Owing to the decline in the PC market, the chip maker has been focusing more on other businesses such as data centers and the IoT to carry forward its growth. For the last quarter, Intel’s CCG group, which includes both the PC and mobile business, reported revenue of $8.5 billion compared to $4.1 billion by the data center group. However, if we look at the first nine months operating profits, DCG made $5.6 billion compared to CCG’s $5.4 billion.

Trefis bullish on Intel

In a note on Monday, investment bank Trefis said that the IoT will push up Intel’s valuation by 20% owing to its integration with the data center business. By 2020, the installed base for IoT devices is expected to hit 30 billion connected devices globally. This will result in an economic impact of $6.2 trillion by 2025, Trefis said.

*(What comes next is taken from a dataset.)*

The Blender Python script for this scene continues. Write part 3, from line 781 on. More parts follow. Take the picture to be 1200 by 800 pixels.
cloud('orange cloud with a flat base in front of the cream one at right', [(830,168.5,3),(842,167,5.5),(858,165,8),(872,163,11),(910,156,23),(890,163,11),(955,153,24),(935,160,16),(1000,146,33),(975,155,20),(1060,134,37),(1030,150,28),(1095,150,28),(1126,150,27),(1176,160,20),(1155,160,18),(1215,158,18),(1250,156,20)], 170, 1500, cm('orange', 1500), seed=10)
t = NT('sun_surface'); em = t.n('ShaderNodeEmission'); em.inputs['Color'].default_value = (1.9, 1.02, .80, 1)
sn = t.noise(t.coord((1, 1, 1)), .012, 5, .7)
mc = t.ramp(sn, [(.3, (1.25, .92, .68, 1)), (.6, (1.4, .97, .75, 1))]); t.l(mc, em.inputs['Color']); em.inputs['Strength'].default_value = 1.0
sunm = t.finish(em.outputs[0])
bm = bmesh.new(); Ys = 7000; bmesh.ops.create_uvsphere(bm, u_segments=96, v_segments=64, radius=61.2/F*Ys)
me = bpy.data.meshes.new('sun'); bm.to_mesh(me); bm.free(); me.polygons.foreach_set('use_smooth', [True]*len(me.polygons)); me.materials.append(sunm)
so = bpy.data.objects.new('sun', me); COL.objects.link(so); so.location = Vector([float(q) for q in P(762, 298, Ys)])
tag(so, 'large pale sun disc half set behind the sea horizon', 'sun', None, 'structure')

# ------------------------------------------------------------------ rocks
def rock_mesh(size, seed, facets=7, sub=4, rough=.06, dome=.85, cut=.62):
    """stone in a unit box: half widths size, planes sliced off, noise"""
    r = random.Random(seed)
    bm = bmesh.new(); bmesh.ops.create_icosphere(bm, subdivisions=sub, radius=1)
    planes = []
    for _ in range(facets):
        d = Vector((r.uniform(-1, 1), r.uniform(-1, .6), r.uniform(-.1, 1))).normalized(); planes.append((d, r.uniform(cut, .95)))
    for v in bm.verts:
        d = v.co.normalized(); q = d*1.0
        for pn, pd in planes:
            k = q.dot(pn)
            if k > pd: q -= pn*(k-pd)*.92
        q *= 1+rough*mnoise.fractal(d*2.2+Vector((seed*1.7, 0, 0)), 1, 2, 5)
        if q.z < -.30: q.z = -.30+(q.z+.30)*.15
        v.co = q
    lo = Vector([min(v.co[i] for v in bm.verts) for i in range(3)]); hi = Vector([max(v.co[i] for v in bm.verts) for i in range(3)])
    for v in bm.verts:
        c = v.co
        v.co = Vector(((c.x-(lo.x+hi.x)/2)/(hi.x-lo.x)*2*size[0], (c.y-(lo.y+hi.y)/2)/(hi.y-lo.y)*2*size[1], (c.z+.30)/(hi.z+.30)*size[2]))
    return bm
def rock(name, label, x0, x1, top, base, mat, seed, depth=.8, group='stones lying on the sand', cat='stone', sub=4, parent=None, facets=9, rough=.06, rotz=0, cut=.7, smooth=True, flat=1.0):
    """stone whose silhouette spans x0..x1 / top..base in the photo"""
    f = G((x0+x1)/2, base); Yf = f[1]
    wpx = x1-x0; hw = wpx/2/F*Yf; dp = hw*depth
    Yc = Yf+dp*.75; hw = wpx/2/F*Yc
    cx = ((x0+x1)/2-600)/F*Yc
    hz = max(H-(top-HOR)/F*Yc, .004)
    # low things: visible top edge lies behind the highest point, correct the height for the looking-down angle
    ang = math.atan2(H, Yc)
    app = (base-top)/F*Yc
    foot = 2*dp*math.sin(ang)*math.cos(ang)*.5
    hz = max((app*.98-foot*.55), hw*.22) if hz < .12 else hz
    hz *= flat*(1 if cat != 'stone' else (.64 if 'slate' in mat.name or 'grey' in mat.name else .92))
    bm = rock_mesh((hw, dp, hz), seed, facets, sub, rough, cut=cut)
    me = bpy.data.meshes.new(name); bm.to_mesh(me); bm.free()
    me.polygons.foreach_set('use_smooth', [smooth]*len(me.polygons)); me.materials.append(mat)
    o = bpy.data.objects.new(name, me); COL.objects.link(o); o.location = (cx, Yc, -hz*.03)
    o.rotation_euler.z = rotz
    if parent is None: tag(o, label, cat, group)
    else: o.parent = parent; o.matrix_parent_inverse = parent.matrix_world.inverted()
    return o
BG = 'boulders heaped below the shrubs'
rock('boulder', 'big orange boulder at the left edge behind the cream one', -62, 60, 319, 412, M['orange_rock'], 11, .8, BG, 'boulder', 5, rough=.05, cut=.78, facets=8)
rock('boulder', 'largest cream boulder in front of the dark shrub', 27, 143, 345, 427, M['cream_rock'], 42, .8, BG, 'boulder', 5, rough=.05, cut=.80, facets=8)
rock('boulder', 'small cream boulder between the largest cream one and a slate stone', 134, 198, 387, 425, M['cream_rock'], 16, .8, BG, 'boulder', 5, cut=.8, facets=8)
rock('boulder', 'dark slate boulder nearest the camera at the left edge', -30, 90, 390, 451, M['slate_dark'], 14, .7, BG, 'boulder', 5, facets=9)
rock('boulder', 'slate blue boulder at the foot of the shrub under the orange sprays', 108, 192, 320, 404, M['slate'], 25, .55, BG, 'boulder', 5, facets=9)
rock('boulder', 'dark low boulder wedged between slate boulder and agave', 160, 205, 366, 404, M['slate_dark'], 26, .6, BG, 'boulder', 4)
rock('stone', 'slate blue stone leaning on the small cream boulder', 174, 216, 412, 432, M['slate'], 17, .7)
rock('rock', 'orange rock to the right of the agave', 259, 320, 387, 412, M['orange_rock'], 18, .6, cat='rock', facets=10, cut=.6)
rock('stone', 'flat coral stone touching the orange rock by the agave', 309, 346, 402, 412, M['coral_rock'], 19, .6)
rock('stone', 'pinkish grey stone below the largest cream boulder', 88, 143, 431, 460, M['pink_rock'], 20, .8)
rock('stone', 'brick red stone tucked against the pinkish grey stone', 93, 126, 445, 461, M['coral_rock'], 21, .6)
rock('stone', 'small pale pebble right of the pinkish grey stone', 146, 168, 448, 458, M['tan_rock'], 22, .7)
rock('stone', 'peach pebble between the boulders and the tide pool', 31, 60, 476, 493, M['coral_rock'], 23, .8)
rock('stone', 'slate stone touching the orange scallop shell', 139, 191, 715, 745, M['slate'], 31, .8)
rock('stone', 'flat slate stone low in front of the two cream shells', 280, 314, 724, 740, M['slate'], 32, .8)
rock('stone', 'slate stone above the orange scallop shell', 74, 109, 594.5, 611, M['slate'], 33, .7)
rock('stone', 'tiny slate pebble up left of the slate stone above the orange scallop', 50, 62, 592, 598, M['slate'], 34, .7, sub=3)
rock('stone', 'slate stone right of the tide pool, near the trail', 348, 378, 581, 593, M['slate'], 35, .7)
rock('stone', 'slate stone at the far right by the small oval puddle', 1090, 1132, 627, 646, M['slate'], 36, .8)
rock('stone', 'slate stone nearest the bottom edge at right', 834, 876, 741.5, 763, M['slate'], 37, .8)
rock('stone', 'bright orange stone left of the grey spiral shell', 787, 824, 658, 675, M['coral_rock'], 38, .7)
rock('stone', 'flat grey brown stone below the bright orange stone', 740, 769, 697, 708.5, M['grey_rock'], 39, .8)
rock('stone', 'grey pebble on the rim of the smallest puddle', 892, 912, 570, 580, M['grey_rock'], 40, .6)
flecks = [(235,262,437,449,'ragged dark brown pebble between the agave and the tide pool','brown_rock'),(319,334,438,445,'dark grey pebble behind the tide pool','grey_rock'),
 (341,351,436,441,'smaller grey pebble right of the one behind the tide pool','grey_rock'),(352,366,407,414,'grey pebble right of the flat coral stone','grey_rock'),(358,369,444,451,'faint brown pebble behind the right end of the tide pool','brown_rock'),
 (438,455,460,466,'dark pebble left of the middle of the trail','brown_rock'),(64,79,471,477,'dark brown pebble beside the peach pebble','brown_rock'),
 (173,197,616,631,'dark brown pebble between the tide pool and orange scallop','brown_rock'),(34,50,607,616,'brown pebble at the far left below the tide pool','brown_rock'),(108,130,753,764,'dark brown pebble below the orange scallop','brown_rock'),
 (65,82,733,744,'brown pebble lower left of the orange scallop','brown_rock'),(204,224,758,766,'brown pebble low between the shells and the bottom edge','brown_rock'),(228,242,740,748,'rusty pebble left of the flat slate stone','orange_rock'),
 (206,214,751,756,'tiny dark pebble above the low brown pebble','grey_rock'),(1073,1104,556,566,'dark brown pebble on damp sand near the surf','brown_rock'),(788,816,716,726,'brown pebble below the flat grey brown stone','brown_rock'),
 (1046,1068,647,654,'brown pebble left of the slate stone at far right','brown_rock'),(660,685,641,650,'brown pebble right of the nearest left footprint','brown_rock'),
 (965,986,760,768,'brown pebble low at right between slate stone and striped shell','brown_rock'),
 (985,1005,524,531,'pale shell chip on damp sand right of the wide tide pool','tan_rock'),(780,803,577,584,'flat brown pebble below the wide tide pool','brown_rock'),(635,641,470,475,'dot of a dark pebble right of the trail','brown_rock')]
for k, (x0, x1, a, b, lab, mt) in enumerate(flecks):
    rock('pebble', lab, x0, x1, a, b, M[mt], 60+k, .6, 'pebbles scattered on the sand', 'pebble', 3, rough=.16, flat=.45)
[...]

“The data generated from billions of connected IoT devices will need to be processed and analyzed, which will require greater computing and storage capacity,” Trefis wrote.

Since Intel dominates the server microprocessor market, it is poised well to benefit from the “explosion” in data because of the IoT. Intel also acknowledges this opportunity. Intel’s SVP and head of Data Center Group, Diane Bryant, shared a similar view in an interview to BI.

“All of those connected devices create lots and lots of data that come back into the data center to be computed on, managed, stored, and goes across the network, which is also part of my business.”

On Monday, Intel shares closed up 0.9% at $34.77. Year to date, the stock is down by over 4% while in the last one month, it is up by almost 3%.